What is being asked
Search the listing below for "scene". Copy each matching line.

Given data
--

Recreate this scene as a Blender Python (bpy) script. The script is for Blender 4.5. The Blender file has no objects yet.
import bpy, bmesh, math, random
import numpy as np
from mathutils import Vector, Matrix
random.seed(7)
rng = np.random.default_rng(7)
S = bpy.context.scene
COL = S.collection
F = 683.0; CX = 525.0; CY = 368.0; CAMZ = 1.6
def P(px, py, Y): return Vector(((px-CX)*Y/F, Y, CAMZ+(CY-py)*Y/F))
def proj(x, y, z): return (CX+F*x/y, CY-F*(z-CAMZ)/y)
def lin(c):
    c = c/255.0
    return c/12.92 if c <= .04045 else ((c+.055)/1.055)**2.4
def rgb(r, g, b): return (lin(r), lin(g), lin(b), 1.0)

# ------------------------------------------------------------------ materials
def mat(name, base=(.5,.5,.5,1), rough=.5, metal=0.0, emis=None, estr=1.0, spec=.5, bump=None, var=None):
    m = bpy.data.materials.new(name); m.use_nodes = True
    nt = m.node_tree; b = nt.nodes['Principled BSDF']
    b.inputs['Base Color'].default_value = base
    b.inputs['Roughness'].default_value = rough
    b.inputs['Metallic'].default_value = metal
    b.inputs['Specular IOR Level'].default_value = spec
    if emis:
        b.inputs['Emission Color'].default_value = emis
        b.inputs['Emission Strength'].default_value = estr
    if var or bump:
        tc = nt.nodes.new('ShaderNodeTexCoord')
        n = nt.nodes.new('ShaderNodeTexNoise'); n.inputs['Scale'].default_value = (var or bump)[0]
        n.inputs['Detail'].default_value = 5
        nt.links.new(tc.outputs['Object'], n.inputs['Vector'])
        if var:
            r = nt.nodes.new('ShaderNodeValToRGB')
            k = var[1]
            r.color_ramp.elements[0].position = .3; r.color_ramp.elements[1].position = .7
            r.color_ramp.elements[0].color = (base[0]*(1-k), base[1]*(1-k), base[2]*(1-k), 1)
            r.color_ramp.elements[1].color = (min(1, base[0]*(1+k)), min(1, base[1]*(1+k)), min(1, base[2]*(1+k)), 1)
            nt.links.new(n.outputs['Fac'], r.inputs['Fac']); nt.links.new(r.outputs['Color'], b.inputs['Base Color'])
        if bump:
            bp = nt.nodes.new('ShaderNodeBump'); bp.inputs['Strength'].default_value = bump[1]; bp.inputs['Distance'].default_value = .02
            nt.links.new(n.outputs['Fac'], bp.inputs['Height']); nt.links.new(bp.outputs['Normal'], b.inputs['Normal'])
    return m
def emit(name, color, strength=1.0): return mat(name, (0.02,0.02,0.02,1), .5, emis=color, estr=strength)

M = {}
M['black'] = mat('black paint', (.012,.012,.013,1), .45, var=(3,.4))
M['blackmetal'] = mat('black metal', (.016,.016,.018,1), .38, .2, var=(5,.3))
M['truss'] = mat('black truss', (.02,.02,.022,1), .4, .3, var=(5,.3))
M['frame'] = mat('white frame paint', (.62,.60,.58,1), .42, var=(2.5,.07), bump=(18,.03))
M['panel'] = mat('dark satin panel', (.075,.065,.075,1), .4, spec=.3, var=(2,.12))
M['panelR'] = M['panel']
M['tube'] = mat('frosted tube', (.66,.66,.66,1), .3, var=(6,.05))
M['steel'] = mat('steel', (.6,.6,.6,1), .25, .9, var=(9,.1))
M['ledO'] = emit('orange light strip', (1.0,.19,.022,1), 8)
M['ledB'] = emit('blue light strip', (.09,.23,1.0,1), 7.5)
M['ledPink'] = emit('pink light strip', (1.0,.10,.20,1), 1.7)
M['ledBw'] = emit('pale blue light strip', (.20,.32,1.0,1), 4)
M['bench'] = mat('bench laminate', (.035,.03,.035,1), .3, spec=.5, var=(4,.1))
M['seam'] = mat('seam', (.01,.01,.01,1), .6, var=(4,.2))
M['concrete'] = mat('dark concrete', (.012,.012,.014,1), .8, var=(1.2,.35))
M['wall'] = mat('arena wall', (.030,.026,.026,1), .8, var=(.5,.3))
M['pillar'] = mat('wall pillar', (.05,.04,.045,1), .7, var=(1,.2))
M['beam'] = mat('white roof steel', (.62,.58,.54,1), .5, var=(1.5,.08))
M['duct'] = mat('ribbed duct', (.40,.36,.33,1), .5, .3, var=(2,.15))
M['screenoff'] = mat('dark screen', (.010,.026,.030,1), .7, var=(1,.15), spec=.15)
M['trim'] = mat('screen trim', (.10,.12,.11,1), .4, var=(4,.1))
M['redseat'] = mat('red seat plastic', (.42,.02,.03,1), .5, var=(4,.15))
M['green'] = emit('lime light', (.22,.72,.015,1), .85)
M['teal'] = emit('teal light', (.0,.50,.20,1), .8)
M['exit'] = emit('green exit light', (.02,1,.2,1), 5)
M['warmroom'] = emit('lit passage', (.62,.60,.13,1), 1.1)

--

Expected output
Recreate this scene as a Blender Python (bpy) script. The script is for Blender 4.5. The Blender file has no objects yet.
S = bpy.context.scene